Getting an opportunity to take on a contract from a large reputable company can be a big win for any small or medium sized business. It’s not unusual for an entrepreneur to make a quick decision to do work for a larger business and naively believe that everything will work out and that there should be no problems. Without intentionally making bad decisions, an entrepreneur can find themselves in a bind when their customer, a larger reputable company, decides to not pay them and makes it difficult for them to finish their work or contract. This often results in an entrepreneur taking a loss and sometimes having to close up shop.

Running a business means taking opportunity wherever you can find it. When you have no reason to believe or anticipate problems you have no reason to plan for the worst case scenarios. Inevitably every business will get stuck with a customer that doesn’t pay or be blindsided by events that they were not able to directly control. I believe many entrepreneurs exercise blind faith when working with larger companies and until they get burnt, will bend over backwards in hopes getting paid even if that means taking on more work and digger themselves a deeper hole. In my opinion, every customer should be treated the same. Whether a customer is large or small your business should have safeguards in place to ensure you get paid and have limits on what you are prepared to do before walking away from an opportunity.

Production of the Boeing 737 Max has been halted indefinitely. As Boeing made the announcement its stock price dropped as did its credit rating. In short, Boeing made an airplane, the 737 Max, that had some fundamental problems with its design and decided that software was the best way to correct for the design challenges.
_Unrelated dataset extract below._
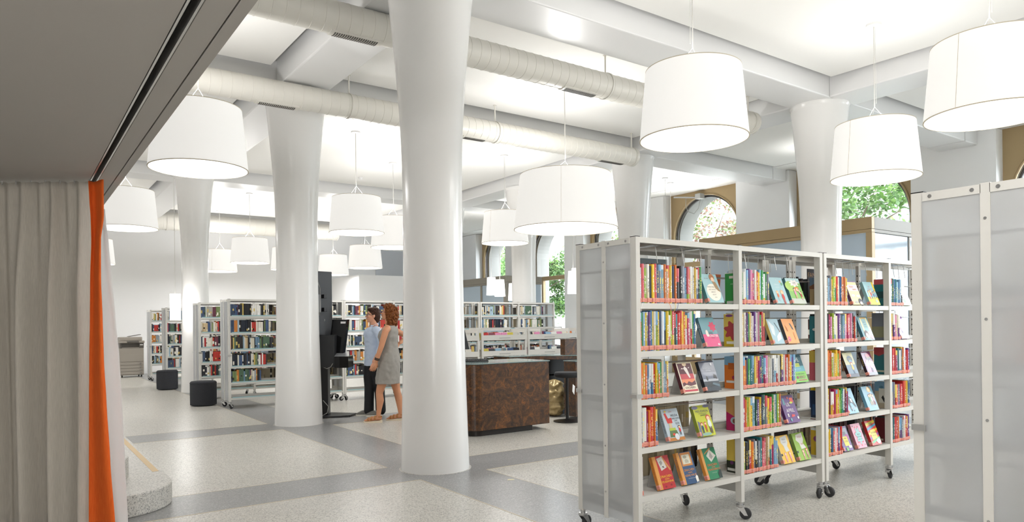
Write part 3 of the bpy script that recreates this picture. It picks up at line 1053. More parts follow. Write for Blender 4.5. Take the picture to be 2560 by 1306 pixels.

It turns out that the software didn’t work properly and hundreds of people lost their lives from airplane crashes. Boeing thought they could patch the software and get back to business so they continued to manufacture the airplane and built up inventory, only to announce that they are not sure when or if the 737 Max will ever fly again. Aside from the details associated with the grounding of the 737 Max indefinitely, there are numerous small vendors that produce components for Boeing that will now find themselves in trouble. Boeing appears to not have provided any guidance to vendors who now have to fend for themselves as their business volume drops. There is risk in any business and vendors supplying Boeing will have to adjust their businesses based on this announcement.

The opportunities your business decides to pursue should involve some level of scrutiny to ensure that all risks and downsides are made known. Even if they seem implausible, a conversation around “what-if” can help your business save a lot of headache and financial stress should something not work out the way it was intended to. Whether your business serves large or small customers should not change how prudent you are in managing risk.